■ Goal
Search the listing below for the string "picture" and show each line that contains it.

####################

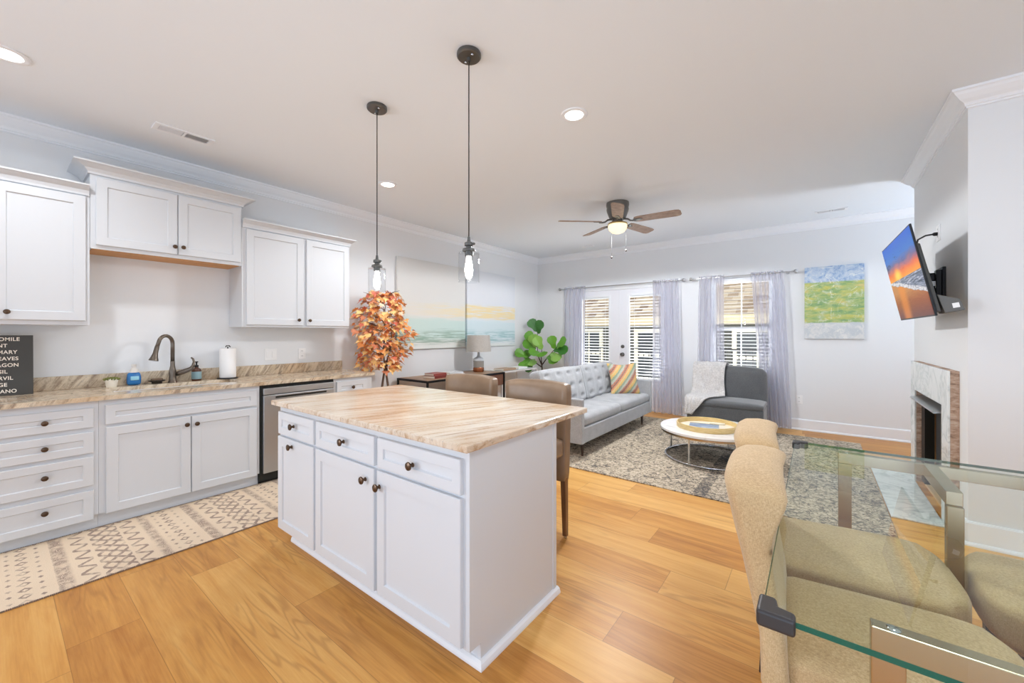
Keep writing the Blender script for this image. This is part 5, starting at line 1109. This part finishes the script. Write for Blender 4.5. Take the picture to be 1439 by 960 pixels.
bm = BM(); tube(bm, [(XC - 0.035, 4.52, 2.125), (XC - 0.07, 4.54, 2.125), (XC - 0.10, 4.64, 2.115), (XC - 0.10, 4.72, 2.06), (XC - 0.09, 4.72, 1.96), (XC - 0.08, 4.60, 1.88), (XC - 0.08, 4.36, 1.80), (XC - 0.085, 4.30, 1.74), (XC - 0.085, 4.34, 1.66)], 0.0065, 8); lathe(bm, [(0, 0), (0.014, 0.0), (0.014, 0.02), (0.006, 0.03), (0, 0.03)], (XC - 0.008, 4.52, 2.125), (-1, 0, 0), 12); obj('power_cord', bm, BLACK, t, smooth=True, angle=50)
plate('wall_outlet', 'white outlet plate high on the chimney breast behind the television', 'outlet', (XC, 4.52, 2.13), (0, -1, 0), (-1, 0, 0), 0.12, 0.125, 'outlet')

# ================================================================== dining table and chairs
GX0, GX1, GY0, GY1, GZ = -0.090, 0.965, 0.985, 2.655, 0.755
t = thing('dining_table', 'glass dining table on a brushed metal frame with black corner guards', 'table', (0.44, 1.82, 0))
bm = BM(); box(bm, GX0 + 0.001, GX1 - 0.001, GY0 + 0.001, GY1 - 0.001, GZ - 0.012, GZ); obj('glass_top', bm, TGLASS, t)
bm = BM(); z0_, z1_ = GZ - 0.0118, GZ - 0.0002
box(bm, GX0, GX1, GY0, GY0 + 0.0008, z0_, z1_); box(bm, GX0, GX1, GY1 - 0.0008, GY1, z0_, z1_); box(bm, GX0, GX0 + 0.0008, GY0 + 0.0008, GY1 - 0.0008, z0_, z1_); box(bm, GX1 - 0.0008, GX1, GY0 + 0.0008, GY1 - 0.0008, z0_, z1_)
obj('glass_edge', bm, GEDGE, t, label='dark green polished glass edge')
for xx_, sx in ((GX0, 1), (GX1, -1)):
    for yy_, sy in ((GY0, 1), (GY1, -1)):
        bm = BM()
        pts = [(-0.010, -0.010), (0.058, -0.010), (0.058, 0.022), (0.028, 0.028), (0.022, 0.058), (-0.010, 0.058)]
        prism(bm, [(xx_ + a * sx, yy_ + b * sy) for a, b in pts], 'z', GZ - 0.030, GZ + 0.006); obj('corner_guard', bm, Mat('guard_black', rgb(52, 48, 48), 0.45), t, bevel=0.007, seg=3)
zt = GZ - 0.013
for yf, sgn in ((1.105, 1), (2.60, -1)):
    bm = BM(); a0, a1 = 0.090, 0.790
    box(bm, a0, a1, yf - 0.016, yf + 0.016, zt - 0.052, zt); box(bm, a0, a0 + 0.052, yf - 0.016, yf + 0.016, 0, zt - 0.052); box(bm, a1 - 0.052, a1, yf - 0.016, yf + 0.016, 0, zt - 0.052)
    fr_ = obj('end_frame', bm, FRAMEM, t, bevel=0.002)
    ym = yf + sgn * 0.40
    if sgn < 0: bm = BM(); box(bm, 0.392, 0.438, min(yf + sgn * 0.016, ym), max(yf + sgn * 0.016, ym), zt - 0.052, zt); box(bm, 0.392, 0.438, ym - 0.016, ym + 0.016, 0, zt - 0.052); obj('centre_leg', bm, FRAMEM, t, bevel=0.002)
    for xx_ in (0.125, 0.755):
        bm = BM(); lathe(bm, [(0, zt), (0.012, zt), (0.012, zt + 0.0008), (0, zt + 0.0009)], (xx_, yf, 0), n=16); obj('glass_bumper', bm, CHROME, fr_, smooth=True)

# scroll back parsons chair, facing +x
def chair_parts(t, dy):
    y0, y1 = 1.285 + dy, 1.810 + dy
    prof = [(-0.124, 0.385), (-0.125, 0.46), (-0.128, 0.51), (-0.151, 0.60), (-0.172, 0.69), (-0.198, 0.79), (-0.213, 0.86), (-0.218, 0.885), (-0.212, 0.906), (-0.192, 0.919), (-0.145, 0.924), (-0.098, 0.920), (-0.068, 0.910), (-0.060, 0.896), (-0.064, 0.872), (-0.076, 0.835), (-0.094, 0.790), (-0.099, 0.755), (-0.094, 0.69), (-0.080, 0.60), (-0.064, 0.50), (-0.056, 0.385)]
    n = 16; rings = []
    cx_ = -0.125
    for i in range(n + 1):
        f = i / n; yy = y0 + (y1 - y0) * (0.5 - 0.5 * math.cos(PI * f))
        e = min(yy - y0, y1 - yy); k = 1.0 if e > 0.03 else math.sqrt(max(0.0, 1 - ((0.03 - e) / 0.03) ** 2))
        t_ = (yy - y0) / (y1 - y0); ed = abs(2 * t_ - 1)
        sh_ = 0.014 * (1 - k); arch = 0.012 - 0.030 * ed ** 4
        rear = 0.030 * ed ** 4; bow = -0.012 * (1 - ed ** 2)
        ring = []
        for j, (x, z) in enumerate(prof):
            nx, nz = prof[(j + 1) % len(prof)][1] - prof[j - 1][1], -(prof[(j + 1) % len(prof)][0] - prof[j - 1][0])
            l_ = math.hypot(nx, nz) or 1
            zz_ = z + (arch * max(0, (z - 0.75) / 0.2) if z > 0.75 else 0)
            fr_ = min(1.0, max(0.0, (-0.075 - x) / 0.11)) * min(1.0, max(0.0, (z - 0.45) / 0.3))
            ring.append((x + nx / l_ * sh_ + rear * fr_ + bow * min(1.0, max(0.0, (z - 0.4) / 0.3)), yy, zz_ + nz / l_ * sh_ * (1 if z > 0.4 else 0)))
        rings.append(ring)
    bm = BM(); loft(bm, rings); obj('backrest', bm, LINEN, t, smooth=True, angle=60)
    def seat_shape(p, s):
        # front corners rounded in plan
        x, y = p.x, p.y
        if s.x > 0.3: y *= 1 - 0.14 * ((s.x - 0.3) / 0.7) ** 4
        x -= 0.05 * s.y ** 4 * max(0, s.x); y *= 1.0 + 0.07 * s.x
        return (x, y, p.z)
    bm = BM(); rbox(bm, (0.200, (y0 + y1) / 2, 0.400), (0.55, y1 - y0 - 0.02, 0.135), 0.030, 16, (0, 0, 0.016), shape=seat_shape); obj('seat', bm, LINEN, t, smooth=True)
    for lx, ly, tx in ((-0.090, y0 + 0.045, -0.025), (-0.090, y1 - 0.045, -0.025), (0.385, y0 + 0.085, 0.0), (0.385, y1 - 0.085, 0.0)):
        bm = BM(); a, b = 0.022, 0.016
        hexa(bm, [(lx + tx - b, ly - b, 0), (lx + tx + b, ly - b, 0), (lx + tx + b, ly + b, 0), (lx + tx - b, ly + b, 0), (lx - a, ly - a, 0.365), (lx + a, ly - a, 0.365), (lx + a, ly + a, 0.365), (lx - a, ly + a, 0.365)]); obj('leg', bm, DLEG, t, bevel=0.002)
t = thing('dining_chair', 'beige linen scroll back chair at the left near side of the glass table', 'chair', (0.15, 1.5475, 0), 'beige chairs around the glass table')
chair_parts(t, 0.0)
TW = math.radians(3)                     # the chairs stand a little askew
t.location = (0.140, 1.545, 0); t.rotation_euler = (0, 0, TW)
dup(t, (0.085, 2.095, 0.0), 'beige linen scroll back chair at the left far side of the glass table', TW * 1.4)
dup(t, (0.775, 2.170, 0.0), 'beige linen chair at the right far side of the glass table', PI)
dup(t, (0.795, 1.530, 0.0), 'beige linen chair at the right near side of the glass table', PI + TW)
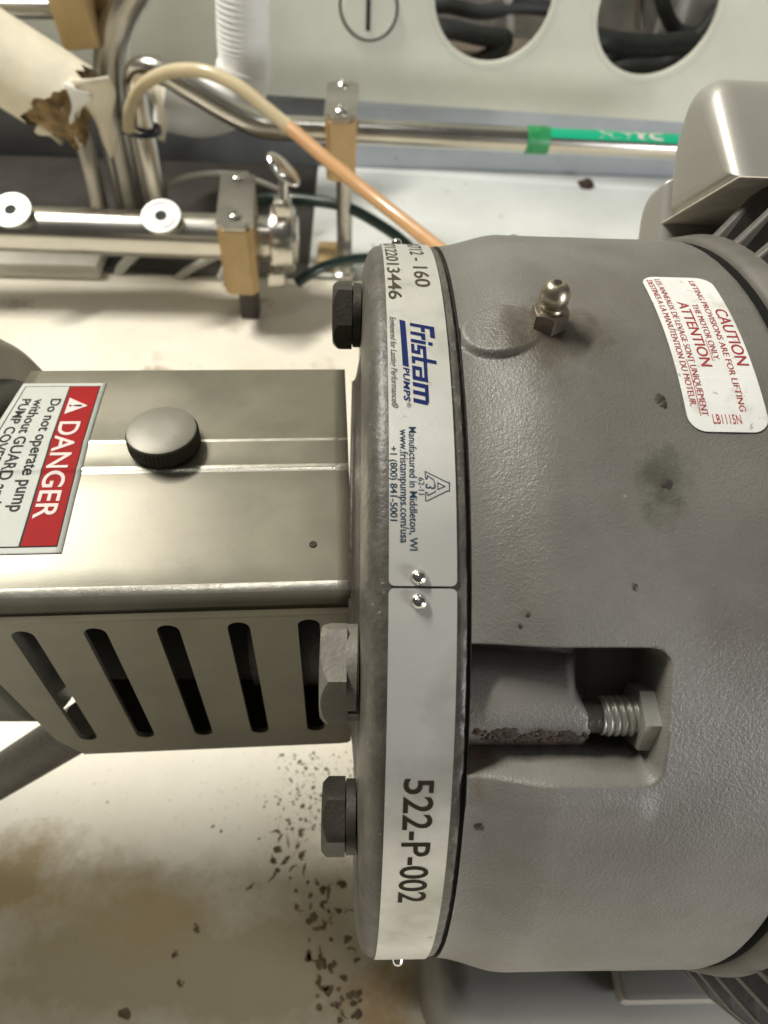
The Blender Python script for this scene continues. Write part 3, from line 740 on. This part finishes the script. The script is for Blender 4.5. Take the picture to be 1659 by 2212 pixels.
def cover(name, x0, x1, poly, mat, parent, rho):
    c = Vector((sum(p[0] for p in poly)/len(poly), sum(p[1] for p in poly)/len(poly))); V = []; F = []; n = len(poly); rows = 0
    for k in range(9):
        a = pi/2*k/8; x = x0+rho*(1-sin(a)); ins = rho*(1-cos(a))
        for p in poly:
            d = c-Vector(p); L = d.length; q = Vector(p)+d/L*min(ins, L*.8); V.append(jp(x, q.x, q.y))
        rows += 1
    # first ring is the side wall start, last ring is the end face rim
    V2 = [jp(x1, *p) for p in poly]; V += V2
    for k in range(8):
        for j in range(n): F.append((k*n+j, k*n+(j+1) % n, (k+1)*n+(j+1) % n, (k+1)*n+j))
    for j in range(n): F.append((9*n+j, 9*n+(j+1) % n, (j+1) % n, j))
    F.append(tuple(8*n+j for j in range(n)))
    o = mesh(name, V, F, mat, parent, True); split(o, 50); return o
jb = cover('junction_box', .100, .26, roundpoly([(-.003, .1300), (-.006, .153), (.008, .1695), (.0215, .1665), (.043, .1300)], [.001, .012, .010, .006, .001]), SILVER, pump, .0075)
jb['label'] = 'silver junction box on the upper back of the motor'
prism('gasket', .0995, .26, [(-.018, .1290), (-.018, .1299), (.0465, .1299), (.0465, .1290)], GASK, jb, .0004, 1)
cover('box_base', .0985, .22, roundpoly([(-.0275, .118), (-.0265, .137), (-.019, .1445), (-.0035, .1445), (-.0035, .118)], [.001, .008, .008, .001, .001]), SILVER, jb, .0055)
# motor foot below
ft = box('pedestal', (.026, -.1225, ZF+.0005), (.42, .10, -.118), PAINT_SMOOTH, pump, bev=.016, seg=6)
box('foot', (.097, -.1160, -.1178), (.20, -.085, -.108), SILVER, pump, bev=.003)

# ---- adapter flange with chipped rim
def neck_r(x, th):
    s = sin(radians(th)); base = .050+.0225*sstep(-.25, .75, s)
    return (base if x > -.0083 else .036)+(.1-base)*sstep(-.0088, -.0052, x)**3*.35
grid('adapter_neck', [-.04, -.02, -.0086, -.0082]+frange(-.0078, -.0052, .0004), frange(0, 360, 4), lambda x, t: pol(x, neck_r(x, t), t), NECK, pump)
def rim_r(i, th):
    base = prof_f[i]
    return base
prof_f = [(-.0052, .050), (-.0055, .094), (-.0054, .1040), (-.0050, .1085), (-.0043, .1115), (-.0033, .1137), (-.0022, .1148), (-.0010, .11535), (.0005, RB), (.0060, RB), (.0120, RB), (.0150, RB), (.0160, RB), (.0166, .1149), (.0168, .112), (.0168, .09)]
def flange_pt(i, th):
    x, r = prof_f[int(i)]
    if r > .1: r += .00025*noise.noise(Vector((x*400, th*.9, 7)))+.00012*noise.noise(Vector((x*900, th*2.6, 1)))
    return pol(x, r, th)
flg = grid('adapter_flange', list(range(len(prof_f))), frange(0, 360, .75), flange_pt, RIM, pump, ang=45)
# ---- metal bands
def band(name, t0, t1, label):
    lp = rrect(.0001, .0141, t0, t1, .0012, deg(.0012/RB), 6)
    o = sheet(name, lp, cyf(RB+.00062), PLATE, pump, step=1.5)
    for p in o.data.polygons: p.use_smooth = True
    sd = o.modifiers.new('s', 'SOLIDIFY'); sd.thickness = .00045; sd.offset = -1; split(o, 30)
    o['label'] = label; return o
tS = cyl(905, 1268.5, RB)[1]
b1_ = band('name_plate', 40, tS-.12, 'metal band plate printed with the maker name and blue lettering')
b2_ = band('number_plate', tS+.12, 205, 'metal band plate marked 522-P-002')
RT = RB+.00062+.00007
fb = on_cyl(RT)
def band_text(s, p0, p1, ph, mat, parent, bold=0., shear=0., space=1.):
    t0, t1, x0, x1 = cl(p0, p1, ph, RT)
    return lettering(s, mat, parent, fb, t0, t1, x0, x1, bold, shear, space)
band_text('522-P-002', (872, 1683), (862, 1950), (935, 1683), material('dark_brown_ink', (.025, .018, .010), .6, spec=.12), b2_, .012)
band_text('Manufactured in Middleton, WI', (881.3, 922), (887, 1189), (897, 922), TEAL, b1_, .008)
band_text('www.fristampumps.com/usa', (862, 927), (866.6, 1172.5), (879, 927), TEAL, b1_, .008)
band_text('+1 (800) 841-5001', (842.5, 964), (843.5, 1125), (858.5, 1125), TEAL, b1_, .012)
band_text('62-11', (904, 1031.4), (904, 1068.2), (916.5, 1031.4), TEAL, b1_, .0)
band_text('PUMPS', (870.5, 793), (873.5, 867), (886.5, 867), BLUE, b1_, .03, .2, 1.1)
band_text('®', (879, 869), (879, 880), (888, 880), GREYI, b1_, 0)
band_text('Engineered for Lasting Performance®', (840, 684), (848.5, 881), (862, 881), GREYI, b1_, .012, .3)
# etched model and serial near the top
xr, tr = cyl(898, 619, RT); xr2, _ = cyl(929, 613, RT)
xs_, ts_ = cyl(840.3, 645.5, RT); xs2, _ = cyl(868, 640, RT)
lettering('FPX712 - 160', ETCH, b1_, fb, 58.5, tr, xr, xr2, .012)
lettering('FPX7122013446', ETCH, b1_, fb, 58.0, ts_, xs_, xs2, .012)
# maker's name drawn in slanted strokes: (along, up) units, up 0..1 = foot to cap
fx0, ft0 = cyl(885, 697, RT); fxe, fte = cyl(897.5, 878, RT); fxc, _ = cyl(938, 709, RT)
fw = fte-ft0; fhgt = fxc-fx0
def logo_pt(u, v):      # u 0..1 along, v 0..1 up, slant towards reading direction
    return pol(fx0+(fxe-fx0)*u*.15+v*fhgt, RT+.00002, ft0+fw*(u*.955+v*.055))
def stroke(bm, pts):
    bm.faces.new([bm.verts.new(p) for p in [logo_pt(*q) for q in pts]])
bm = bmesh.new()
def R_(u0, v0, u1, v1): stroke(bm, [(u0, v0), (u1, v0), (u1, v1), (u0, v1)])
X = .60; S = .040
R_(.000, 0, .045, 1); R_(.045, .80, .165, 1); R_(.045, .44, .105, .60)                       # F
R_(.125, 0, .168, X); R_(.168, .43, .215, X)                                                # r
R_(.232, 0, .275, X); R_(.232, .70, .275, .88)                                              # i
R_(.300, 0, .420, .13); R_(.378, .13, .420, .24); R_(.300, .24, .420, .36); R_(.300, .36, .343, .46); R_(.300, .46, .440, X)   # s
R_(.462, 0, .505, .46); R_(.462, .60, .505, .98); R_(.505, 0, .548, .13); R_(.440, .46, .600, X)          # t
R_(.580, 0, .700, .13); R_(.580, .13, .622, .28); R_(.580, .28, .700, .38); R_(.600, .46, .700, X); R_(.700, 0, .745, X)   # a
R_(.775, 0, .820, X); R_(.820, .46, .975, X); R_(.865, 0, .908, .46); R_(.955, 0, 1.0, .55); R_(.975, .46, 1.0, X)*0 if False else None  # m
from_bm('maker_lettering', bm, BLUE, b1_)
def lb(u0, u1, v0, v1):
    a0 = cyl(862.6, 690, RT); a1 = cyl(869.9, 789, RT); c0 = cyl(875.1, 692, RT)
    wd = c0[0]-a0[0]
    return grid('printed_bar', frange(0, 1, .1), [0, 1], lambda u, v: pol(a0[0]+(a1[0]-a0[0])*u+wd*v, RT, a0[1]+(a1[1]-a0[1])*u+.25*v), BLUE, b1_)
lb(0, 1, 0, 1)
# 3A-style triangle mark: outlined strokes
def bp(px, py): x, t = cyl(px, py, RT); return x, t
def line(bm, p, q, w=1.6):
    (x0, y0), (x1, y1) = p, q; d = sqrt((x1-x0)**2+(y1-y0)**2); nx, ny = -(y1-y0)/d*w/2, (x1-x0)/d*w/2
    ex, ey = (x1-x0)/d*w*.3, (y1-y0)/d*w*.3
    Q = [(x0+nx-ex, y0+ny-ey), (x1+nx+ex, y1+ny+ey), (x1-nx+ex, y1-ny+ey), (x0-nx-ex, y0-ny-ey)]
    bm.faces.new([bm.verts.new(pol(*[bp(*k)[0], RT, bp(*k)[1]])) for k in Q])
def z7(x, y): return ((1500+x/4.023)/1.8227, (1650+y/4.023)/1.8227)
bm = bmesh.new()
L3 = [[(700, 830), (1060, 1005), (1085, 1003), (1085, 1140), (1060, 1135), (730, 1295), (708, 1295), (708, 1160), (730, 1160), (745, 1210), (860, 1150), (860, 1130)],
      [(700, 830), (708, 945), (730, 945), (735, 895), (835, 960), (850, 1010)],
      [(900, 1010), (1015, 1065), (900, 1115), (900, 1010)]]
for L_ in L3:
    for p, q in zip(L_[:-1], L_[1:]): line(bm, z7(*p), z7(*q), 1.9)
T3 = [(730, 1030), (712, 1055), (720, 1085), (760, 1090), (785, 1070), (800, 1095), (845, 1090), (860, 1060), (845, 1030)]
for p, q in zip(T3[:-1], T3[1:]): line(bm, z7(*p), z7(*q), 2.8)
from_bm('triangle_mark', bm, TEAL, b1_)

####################

■ The answer
Keep writing the Blender script for this image. This is part 5, starting at line 1109. This part finishes the script. Write for Blender 4.5. Take the picture to be 1439 by 960 pixels.
The Blender Python script for this scene continues. Write part 3, from line 740 on. This part finishes the script. The script is for Blender 4.5. Take the picture to be 1659 by 2212 pixels.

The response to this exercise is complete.